**Stated problem**
Without altering anything, repeat each of the records.

**Supplied information**
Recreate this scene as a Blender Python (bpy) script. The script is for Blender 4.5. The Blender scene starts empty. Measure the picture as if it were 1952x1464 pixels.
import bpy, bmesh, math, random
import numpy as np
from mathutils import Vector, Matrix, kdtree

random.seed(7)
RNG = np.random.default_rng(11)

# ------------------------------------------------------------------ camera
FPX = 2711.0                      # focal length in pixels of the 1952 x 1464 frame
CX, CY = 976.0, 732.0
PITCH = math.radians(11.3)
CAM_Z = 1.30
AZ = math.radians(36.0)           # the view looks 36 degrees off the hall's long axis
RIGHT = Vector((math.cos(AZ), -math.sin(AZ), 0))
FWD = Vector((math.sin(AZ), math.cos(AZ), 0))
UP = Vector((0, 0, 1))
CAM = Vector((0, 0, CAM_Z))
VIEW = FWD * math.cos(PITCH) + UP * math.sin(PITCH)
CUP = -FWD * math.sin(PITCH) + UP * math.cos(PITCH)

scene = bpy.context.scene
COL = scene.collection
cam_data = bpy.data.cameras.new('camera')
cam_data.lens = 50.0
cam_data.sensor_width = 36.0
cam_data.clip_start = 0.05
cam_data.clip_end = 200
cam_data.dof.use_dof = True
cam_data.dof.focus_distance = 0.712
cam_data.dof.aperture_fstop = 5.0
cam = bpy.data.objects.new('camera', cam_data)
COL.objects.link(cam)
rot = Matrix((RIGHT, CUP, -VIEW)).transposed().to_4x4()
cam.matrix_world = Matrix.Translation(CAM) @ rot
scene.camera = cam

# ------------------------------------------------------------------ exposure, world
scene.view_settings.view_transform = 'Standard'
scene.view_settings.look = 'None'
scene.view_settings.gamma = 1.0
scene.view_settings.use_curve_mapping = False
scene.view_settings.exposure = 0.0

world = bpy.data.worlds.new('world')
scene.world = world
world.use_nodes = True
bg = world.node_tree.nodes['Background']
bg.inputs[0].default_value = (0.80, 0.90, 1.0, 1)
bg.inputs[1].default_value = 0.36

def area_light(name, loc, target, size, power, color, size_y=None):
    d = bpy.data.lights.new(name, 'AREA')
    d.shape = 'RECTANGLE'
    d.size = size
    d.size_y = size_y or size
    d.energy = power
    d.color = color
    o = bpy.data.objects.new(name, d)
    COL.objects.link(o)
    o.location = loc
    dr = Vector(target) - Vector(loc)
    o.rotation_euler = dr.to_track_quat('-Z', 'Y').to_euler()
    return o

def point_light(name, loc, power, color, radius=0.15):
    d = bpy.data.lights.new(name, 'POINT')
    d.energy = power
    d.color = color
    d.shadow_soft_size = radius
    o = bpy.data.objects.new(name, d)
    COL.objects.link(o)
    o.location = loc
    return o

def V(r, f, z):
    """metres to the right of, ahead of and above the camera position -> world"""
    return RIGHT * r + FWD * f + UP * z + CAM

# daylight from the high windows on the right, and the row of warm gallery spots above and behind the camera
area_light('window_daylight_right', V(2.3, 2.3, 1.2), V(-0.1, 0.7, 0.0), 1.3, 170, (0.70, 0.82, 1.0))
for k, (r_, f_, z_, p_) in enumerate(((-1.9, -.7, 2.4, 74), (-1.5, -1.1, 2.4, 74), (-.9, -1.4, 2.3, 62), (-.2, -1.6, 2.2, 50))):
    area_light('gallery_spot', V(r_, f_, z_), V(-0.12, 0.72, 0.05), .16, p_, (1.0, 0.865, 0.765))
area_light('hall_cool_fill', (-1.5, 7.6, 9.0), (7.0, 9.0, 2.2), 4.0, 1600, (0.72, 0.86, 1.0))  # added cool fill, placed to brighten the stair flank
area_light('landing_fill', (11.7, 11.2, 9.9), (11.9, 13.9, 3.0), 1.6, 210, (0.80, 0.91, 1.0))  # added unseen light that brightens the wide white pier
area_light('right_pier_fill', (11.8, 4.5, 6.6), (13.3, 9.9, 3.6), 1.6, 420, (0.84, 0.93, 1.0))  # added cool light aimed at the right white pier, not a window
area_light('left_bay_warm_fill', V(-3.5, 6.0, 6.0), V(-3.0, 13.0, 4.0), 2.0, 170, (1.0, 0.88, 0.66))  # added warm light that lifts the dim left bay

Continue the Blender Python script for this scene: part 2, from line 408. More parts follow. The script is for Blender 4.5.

**Task solution**
Recreate this scene as a Blender Python (bpy) script. The script is for Blender 4.5. The Blender scene starts empty. Measure the picture as if it were 1952x1464 pixels.
import bpy, bmesh, math, random
import numpy as np
from mathutils import Vector, Matrix, kdtree

random.seed(7)
RNG = np.random.default_rng(11)

# ------------------------------------------------------------------ camera
FPX = 2711.0                      # focal length in pixels of the 1952 x 1464 frame
CX, CY = 976.0, 732.0
PITCH = math.radians(11.3)
CAM_Z = 1.30
AZ = math.radians(36.0)           # the view looks 36 degrees off the hall's long axis
RIGHT = Vector((math.cos(AZ), -math.sin(AZ), 0))
FWD = Vector((math.sin(AZ), math.cos(AZ), 0))
UP = Vector((0, 0, 1))
CAM = Vector((0, 0, CAM_Z))
VIEW = FWD * math.cos(PITCH) + UP * math.sin(PITCH)
CUP = -FWD * math.sin(PITCH) + UP * math.cos(PITCH)

scene = bpy.context.scene
COL = scene.collection
cam_data = bpy.data.cameras.new('camera')
cam_data.lens = 50.0
cam_data.sensor_width = 36.0
cam_data.clip_start = 0.05
cam_data.clip_end = 200
cam_data.dof.use_dof = True
cam_data.dof.focus_distance = 0.712
cam_data.dof.aperture_fstop = 5.0
cam = bpy.data.objects.new('camera', cam_data)
COL.objects.link(cam)
rot = Matrix((RIGHT, CUP, -VIEW)).transposed().to_4x4()
cam.matrix_world = Matrix.Translation(CAM) @ rot
scene.camera = cam

# ------------------------------------------------------------------ exposure, world
scene.view_settings.view_transform = 'Standard'
scene.view_settings.look = 'None'
scene.view_settings.gamma = 1.0
scene.view_settings.use_curve_mapping = False
scene.view_settings.exposure = 0.0

world = bpy.data.worlds.new('world')
scene.world = world
world.use_nodes = True
bg = world.node_tree.nodes['Background']
bg.inputs[0].default_value = (0.80, 0.90, 1.0, 1)
bg.inputs[1].default_value = 0.36

def area_light(name, loc, target, size, power, color, size_y=None):
    d = bpy.data.lights.new(name, 'AREA')
    d.shape = 'RECTANGLE'
    d.size = size
    d.size_y = size_y or size
    d.energy = power
    d.color = color
    o = bpy.data.objects.new(name, d)
    COL.objects.link(o)
    o.location = loc
    dr = Vector(target) - Vector(loc)
    o.rotation_euler = dr.to_track_quat('-Z', 'Y').to_euler()
    return o

def point_light(name, loc, power, color, radius=0.15):
    d = bpy.data.lights.new(name, 'POINT')
    d.energy = power
    d.color = color
    d.shadow_soft_size = radius
    o = bpy.data.objects.new(name, d)
    COL.objects.link(o)
    o.location = loc
    return o

def V(r, f, z):
    """metres to the right of, ahead of and above the camera position -> world"""
    return RIGHT * r + FWD * f + UP * z + CAM

# daylight from the high windows on the right, and the row of warm gallery spots above and behind the camera
area_light('window_daylight_right', V(2.3, 2.3, 1.2), V(-0.1, 0.7, 0.0), 1.3, 170, (0.70, 0.82, 1.0))
for k, (r_, f_, z_, p_) in enumerate(((-1.9, -.7, 2.4, 74), (-1.5, -1.1, 2.4, 74), (-.9, -1.4, 2.3, 62), (-.2, -1.6, 2.2, 50))):
    area_light('gallery_spot', V(r_, f_, z_), V(-0.12, 0.72, 0.05), .16, p_, (1.0, 0.865, 0.765))
area_light('hall_cool_fill', (-1.5, 7.6, 9.0), (7.0, 9.0, 2.2), 4.0, 1600, (0.72, 0.86, 1.0))  # added cool fill, placed to brighten the stair flank
area_light('landing_fill', (11.7, 11.2, 9.9), (11.9, 13.9, 3.0), 1.6, 210, (0.80, 0.91, 1.0))  # added unseen light that brightens the wide white pier
area_light('right_pier_fill', (11.8, 4.5, 6.6), (13.3, 9.9, 3.6), 1.6, 420, (0.84, 0.93, 1.0))  # added cool light aimed at the right white pier, not a window
area_light('left_bay_warm_fill', V(-3.5, 6.0, 6.0), V(-3.0, 13.0, 4.0), 2.0, 170, (1.0, 0.88, 0.66))  # added warm light that lifts the dim left bay

Continue the Blender Python script for this scene: part 2, from line 408. More parts follow. The script is for Blender 4.5.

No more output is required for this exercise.